Despite all these miserable equipment hassles, and increasingly windy and
snowy weather, we made good progress up the broad slope, past some campsites
at about 10,500', and, finally, into the compact little city of campsites at
11,000'. This was the last flat area before the huge rise of Motorcycle Hill,
and a logical, sheltered camping spot, so it was popular and crowded. Our
group had been pretty slow on the trail today, so there were no good abandoned
campsites for us to occupy. There was a large pit big enough for two tents
with no one it, so Steve told us to grab it, since it would save us at least
some work. Rodrigo had apparently taken his strongest clients on his rope and
gotten to camp faster, and he was able to find a pre-made campsite--we were
jealous of his plan.
So we were pretty tired from our 3200 vertical foot climb, and the weather
was horribly windy and snowy, but now we had to dig. I mean really dig.

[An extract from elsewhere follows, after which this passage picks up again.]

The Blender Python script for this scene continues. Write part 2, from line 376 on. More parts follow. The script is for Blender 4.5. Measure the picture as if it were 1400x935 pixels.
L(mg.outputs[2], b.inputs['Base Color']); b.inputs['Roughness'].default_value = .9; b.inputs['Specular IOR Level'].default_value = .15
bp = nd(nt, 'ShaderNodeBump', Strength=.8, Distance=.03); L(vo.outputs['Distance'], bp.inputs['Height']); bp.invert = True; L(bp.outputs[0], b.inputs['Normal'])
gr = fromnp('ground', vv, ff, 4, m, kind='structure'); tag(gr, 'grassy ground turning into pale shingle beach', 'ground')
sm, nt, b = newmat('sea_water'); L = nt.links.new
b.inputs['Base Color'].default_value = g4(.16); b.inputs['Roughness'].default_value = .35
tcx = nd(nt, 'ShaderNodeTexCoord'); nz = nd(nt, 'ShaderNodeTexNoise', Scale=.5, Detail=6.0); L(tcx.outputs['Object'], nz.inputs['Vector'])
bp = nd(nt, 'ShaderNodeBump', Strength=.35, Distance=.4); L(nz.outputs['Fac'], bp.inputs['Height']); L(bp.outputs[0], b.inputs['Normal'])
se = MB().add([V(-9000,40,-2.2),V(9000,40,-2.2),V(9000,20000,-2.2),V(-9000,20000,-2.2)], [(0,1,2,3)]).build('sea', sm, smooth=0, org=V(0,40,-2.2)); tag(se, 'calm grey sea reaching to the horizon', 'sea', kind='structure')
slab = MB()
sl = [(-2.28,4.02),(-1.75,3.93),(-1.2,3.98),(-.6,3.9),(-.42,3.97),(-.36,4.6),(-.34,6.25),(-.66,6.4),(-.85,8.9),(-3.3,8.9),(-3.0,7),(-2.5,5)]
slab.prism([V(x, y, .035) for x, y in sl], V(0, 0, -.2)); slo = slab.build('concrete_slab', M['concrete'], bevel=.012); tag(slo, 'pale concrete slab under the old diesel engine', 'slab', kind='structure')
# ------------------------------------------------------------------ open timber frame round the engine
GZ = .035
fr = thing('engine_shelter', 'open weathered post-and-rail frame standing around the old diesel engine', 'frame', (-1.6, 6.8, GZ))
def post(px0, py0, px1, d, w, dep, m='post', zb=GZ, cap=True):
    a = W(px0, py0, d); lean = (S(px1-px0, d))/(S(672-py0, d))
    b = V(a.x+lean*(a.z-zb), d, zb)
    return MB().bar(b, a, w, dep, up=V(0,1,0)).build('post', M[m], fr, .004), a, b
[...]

There were enough shovels for all of us, and we traded off the grain scoops
among ourselves, but it still took a couple hours to shovel out an expansion
of the existing pit, plus the whole cook tent hole. Our pit was eventually
about twenty feet by ten feet, and three feet deep. The snow we shoveled out
we piled up into walls around the pit, and at the end of our Herculean labor
we had a cozy, protected site big enough for our four tents, plus the cook
tent alcove at one end of the pit.
Barry had arrived at camp dazed and blown out, and he just sat down while
the rest of us started shoveling. No one noticed him until Joe went over and
found him possibly hypothermic, and he quickly dug out some down clothing,
food, and water to help him out. He was OK, and after an hour or so we were
finally ready to put up a tent, and Barry crashed out inside, dead to the
world. The opposite extreme was the indefatigable Andy, who happily shoveled
for hours, and then even helped make snow blocks to build a high wall around
the pyramidal cook tent.
Eventually the stoves were set up, and Steve cooked up a huge pot full of
steaming pasta with meat and vegetables mixed in. Again, with no tomato sauce
I found it to be very good. Our cook tent was crowded, since Joe made us a
party of 10, but Barry only made a token appearance--the guides mostly brought
stuff over to his sleep tent. The ferocious wind howled all evening, blowing
fine snow particles everywhere, especially through the cook tent's door, a
zippered seam in the pyramid that didn't entirely cover the opening. After
dinner, some trips to the latrine I had set up twenty feet up from camp, and
battening down all of our gear, we all retired to our tents to sleep.
I was with Barry again, and he seemed alert and OK, but he was worried
about the way he was responding to the altitude and the exertion of the trip,
and he felt like he was holding everyone else back. I told him he'd probably
get better, but neither of us knew how the guides dealt with these kinds of
situations. We drifted off to sleep, but the wind was blowing all night long,
making the tent flap despite all of our campsite digging.